Item 2. Management’s Discussion and Analysis of Financial Condition and Results of Operations.
Statements contained in this Item 2, “Management’s Discussion and Analysis of Financial Condition and Results of Operations” (“MD&A”) and elsewhere in this Form 10-Q, which are not historical facts, may be forward-looking statements. Such statements are subject to risks and uncertainties that could cause actual results to differ materially from those projected. In particular, economic recession and changes in general economic conditions, including fluctuations in demand for equipment, lease rates, and interest rates, may result in delays in investment and reinvestment, delays in leasing, re-leasing, and disposition of equipment, and reduced returns on invested capital. The Company’s performance is subject to risks relating to lessee and borrower defaults and the creditworthiness of its lessees and borrowers. The Company’s performance is also subject to risks relating to the value of its equipment at the end of its leases, which may be affected by the condition of the equipment, technological obsolescence and the markets for new and used equipment at the end of lease terms. Investors are cautioned not to attribute undue certainty to these forward-looking statements, which speak only as of the date of this Form 10-Q. We undertake no obligation to publicly release any revisions to these forward-looking statements to reflect events or circumstances after the date of this Form 10-Q or to reflect the occurrence of unanticipated events, other than as required by law.
Overview
ATEL 15, LLC (the “Company” or the “Fund”) was formed under the laws of the state of California on March 4, 2011 for the purpose of raising capital and originating equipment financing transactions and acquiring equipment to engage in equipment leasing and sales activities. The offering of the Fund was granted effectiveness by the Securities and Exchange Commission as of October 28, 2011.

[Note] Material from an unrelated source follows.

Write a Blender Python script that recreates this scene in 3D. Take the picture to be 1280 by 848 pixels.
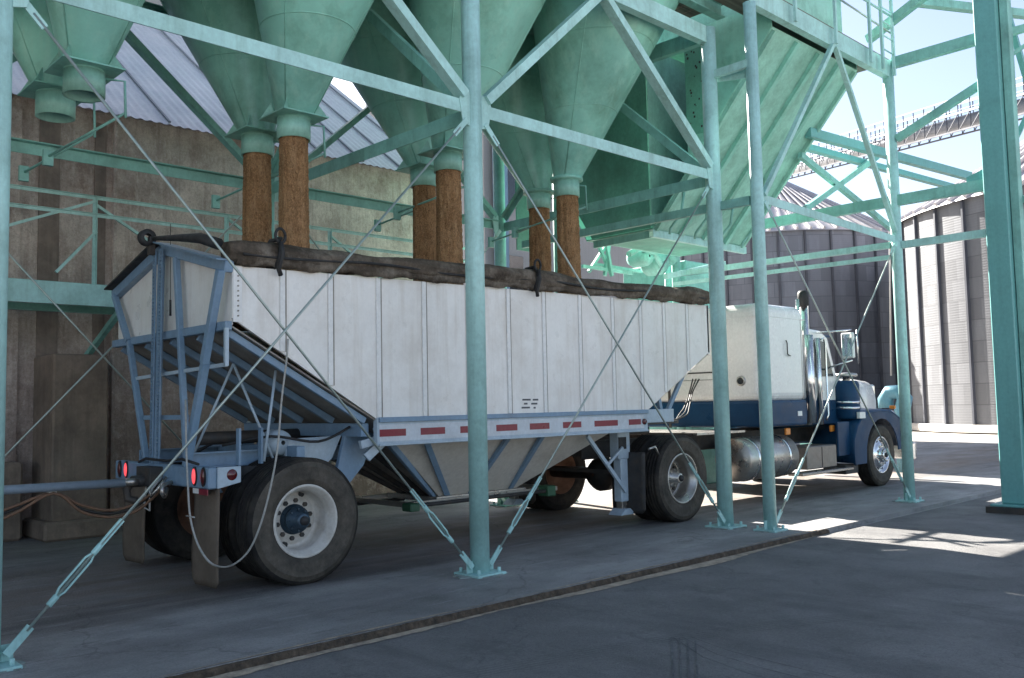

The Company conducted a public offering of 15,000,000 Limited Liability Company Units (“Units”), at a price of $10 per Unit. As of December 21, 2011, subscriptions for the minimum number of Units (120,000, representing $1.2 million), excluding subscriptions from Pennsylvania investors, had been received and the Fund requested subscription proceeds to be released from escrow. On that date, the Company commenced initial operations and continued in its development stage activities until transitioning to an operating enterprise during the first quarter of 2012. Pennsylvania subscriptions are subject to a separate escrow and are released to the Fund only when aggregate subscriptions for all investors equal to not less than $7.5 million. Total contributions to the Fund exceeded $7.5 million on April 4, 2012, at which time a request was processed to release the Pennsylvania escrowed amounts. The offering was terminated on October 28, 2013.
Through March 31, 2016, cumulative contributions of $66.5 million (inclusive of the $500 initial Member’s capital investment), representing 6,653,171 Units, have been received. Through the same date, a net total of $334 thousand of such contributions (representing 46,250 Units) have been rescinded or repurchased (net of distributions paid and allocated syndication costs) by the Company. As of March 31, 2016, 6,606,921 Units were issued and outstanding.
Results of Operations
The three months ended March 31, 2016 versus the three months ended March 31, 2015
The Company had net income of $13 thousand and net losses of $180 thousand for the three months ended March 31, 2016 and 2015, respectively. The results for the first quarter of 2016 reflect decreases in both total revenues and total expenses when compared to the prior period.
Revenues
Total revenues for the first quarter of 2016 decreased by $209 thousand, or 8%, as compared to the prior year period. Such decline was largely due to decreases in operating lease revenues, interest on notes receivable and gains on sales of lease assets and early termination of notes.
Operating lease revenues declined by $106 thousand largely as a result of run-off and sales of lease assets since March 31, 2015. Interest on notes receivable decreased by $54 thousand primarily due to loan maturities and the early termination of certain loans; and, gains recognized on sales of lease assets and early termination of notes declined by $40 thousand mainly due to a change in the mix of assets sold coupled with the absence of early terminated notes during the current year period.